**INSTRUCTIONS TO FOLLOW**:
Leave out the pictures, and retype only the lines from the beginning of the material through the line that contains "scene.view_settings.exposure=0.0", including both.

☆ ☆ ☆

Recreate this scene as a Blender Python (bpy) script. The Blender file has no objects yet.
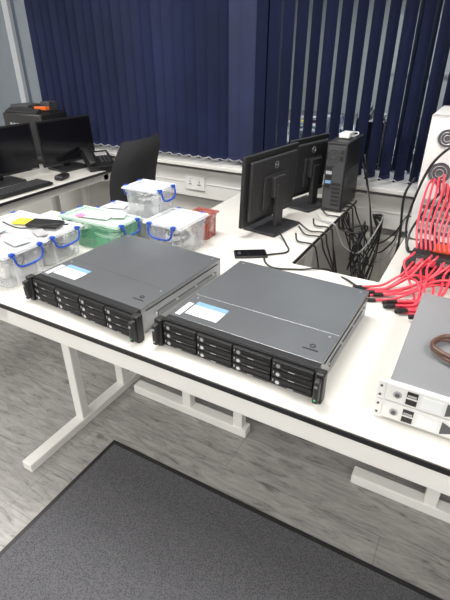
import bpy, bmesh, math, random
from mathutils import Vector, Matrix, noise
random.seed(7)
scene=bpy.context.scene
scene.view_settings.view_transform='Standard'
scene.view_settings.look='None'
scene.view_settings.exposure=0.0

# ------------------------------------------------------------ materials
def newmat(name):
    m=bpy.data.materials.new(name); m.use_nodes=True
    nt=m.node_tree
    return m,nt,nt.nodes['Principled BSDF']
def pm(name,col,rough=.5,metal=0.,spec=.5,var=0.06,vscale=8,bump=0.0,bscale=200,emit=None,estr=0):
    m,nt,p=newmat(name)
    p.inputs['Roughness'].default_value=rough
    p.inputs['Metallic'].default_value=metal
    p.inputs['Specular IOR Level'].default_value=spec
    tc=nt.nodes.new('ShaderNodeTexCoord')
    n=nt.nodes.new('ShaderNodeTexNoise'); n.inputs['Scale'].default_value=vscale; n.inputs['Detail'].default_value=3
    nt.links.new(tc.outputs['Object'],n.inputs['Vector'])
    r=nt.nodes.new('ShaderNodeValToRGB')
    r.color_ramp.elements[0].position=.3; r.color_ramp.elements[1].position=.7
    r.color_ramp.elements[0].color=[c*(1-var) for c in col]+[1]
    r.color_ramp.elements[1].color=[min(1,c*(1+var)) for c in col]+[1]
    nt.links.new(n.outputs['Fac'],r.inputs['Fac'])
    nt.links.new(r.outputs['Color'],p.inputs['Base Color'])
    if bump>0:
        n2=nt.nodes.new('ShaderNodeTexNoise'); n2.inputs['Scale'].default_value=bscale
        nt.links.new(tc.outputs['Object'],n2.inputs['Vector'])
        b=nt.nodes.new('ShaderNodeBump'); b.inputs['Strength'].default_value=bump; b.inputs['Distance'].default_value=.002
        nt.links.new(n2.outputs['Fac'],b.inputs['Height']); nt.links.new(b.outputs['Normal'],p.inputs['Normal'])
    if emit:
        p.inputs['Emission Color'].default_value=(*emit,1); p.inputs['Emission Strength'].default_value=estr
    return m
def plastic(name,col,alpha,rough=.25):
    m,nt,p=newmat(name)
    p.inputs['Base Color'].default_value=(*col,1); p.inputs['Roughness'].default_value=rough
    tc=nt.nodes.new('ShaderNodeTexCoord'); n=nt.nodes.new('ShaderNodeTexNoise'); n.inputs['Scale'].default_value=14
    nt.links.new(tc.outputs['Object'],n.inputs['Vector'])
    mr=nt.nodes.new('ShaderNodeMapRange'); mr.inputs['To Min'].default_value=alpha-.08; mr.inputs['To Max'].default_value=alpha+.08
    nt.links.new(n.outputs['Fac'],mr.inputs['Value'])
    nt.links.new(mr.outputs['Result'],p.inputs['Alpha'])
    return m

M={}
M['desk']=pm('desk_laminate',(.65,.635,.595),.32,var=.03,vscale=3)
M['deskedge']=pm('desk_edge_black',(.012,.012,.014),.5)
M['frame']=pm('frame_white_paint',(.74,.73,.70),.4,var=.02)
M['srv_top']=pm('server_grey_steel',(.175,.185,.195),.30,metal=.55,var=.06,vscale=5,bump=.05,bscale=900)
M['srv_side']=pm('server_side_steel',(.34,.35,.36),.4,metal=.5,var=.05)
M['blk']=pm('black_plastic',(.012,.012,.013),.42)
M['blk2']=pm('black_satin',(.020,.020,.022),.5)
M['bay']=pm('drive_bay_black',(.010,.010,.011),.45,spec=.35)
M['dark']=pm('dark_grey_plastic',(.045,.046,.05),.45)
M['screen']=pm('screen_glass',(.006,.006,.008),.12)
M['silver']=pm('silver_metal',(.55,.56,.58),.3,metal=.8)
M['white']=pm('white_plastic',(.72,.72,.70),.35,var=.02)
M['beige']=pm('equipment_white',(.68,.68,.67),.4,var=.03)
M['grey']=pm('equipment_grey_top',(.36,.37,.39),.33,metal=.5,var=.06,vscale=4)
M['label']=pm('paper_label',(.70,.72,.74),.6,var=.02)
M['labelblue']=pm('label_blue_print',(.16,.30,.50),.6)
M['ink']=pm('print_ink',(.08,.08,.09),.6)
M['blue']=pm('blue_handle_plastic',(.012,.06,.36),.3)
M['yellow']=pm('yellow_note',(.85,.75,.05),.6)
M['pink']=pm('pink_note',(.85,.20,.36),.6)
M['red']=pm('red_cable_rubber',(.68,.05,.08),.35)
M['orange']=pm('orange_plastic',(.8,.15,.02),.4)
M['cable']=pm('black_cable_rubber',(.015,.015,.016),.45)
M['greyc']=pm('grey_cable_rubber',(.35,.35,.36),.5)
M['brown']=pm('brown_cable_rubber',(.10,.05,.035),.4)
M['green']=pm('green_pcb',(.03,.22,.10),.4)
M['clear']=plastic('clear_plastic',(.74,.76,.78),.33)
M['clearlid']=plastic('clear_lid_plastic',(.76,.78,.80),.55)
M['mint']=plastic('green_tinted_plastic',(.26,.66,.42),.40)
M['mintlid']=plastic('green_lid_plastic',(.60,.76,.66),.6)
M['redbox']=plastic('red_tinted_plastic',(.42,.12,.10),.55)
M['fabric']=pm('chair_fabric_black',(.018,.018,.021),.9,bump=.4,bscale=400)
M['blind']=pm('navy_blind_fabric',(.0075,.014,.058),.75,var=.30,vscale=2.2,bump=.2,bscale=300)
M['wall']=pm('wall_paint',(.60,.59,.56),.7,var=.02,bump=.1)
M['wallb']=pm('wall_paint_back',(.60,.60,.58),.8,var=.03)
M['trunk']=pm('trunking_white',(.68,.67,.64),.35,var=.02)
M['wframe']=pm('window_frame_grey',(.42,.44,.47),.4,var=.03)
M['glass']=pm('night_glass',(.008,.010,.020),.02,spec=1.0)
_g=M['glass'].node_tree.nodes['Principled BSDF']; _g.inputs['IOR'].default_value=2.7; _g.inputs['Specular Tint'].default_value=(.78,.88,1,1)
M['ceil']=pm('ceiling_tile',(.6,.6,.58),.9,var=.03)
M['lamp']=pm('lamp_diffuser',(.9,.9,.9),.5,emit=(1,.97,.92),estr=6)
M['led']=pm('led_green',(.05,.3,.1),.4,emit=(.1,1,.2),estr=.3)
M['rad']=pm('radiator_enamel',(.60,.58,.53),.4,var=.02)

# floor
m,nt,p=newmat('vinyl_floor_planks'); M['floor']=m
tc=nt.nodes.new('ShaderNodeTexCoord')
def nz(scale,vec,detail,dist=0,rough=.6):
    mp=nt.nodes.new('ShaderNodeMapping'); mp.inputs['Scale'].default_value=vec
    nt.links.new(tc.outputs['Object'],mp.inputs['Vector'])
    n1=nt.nodes.new('ShaderNodeTexNoise'); n1.inputs['Scale'].default_value=scale; n1.inputs['Detail'].default_value=detail; n1.inputs['Roughness'].default_value=rough; n1.inputs['Distortion'].default_value=dist
    nt.links.new(mp.outputs['Vector'],n1.inputs['Vector']); return n1
n1=nz(3.2,(2.4,13,1),9,1.0,.72)
r1=nt.nodes.new('ShaderNodeValToRGB'); e=r1.color_ramp.elements
e[0].position=.33; e[0].color=(.135,.13,.125,1); e[1].position=.60; e[1].color=(.36,.35,.335,1)
x=r1.color_ramp.elements.new(.44); x.color=(.265,.257,.247,1)
nt.links.new(n1.outputs['Fac'],r1.inputs['Fac'])
br=nt.nodes.new('ShaderNodeTexBrick'); br.inputs['Scale'].default_value=1
br.inputs['Brick Width'].default_value=1.2; br.inputs['Row Height'].default_value=.18; br.inputs['Mortar Size'].default_value=.0012
br.inputs['Color1'].default_value=(.90,.90,.90,1); br.inputs['Color2'].default_value=(1.04,1.04,1.04,1); br.inputs['Mortar'].default_value=(.6,.6,.6,1)
nt.links.new(tc.outputs['Object'],br.inputs['Vector'])
mx=nt.nodes.new('ShaderNodeMix'); mx.data_type='RGBA'; mx.blend_type='MULTIPLY'; mx.inputs['Factor'].default_value=1
nt.links.new(r1.outputs['Color'],mx.inputs['A']); nt.links.new(br.outputs['Color'],mx.inputs['B'])
nt.links.new(mx.outputs['Result'],p.inputs['Base Color']); p.inputs['Roughness'].default_value=.38

# mat
m,nt,p=newmat('mat_ribbed_carpet'); M['mat']=m
tc=nt.nodes.new('ShaderNodeTexCoord')
v=nt.nodes.new('ShaderNodeTexVoronoi'); v.inputs['Scale'].default_value=210
nt.links.new(tc.outputs['Object'],v.inputs['Vector'])
r=nt.nodes.new('ShaderNodeValToRGB'); r.color_ramp.elements[0].color=(.038,.038,.043,1); r.color_ramp.elements[1].color=(.095,.095,.104,1)
r.color_ramp.elements[0].position=.15; r.color_ramp.elements[1].position=.6
nt.links.new(v.outputs['Distance'],r.inputs['Fac']); nt.links.new(r.outputs['Color'],p.inputs['Base Color'])
b=nt.nodes.new('ShaderNodeBump'); b.inputs['Strength'].default_value=.5; b.inputs['Distance'].default_value=.002
nt.links.new(v.outputs['Distance'],b.inputs['Height']); nt.links.new(b.outputs['Normal'],p.inputs['Normal'])
p.inputs['Roughness'].default_value=.95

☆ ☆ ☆

**WRITTEN ANSWER**:
Recreate this scene as a Blender Python (bpy) script. The Blender file has no objects yet.
import bpy, bmesh, math, random
from mathutils import Vector, Matrix, noise
random.seed(7)
scene=bpy.context.scene
scene.view_settings.view_transform='Standard'
scene.view_settings.look='None'
scene.view_settings.exposure=0.0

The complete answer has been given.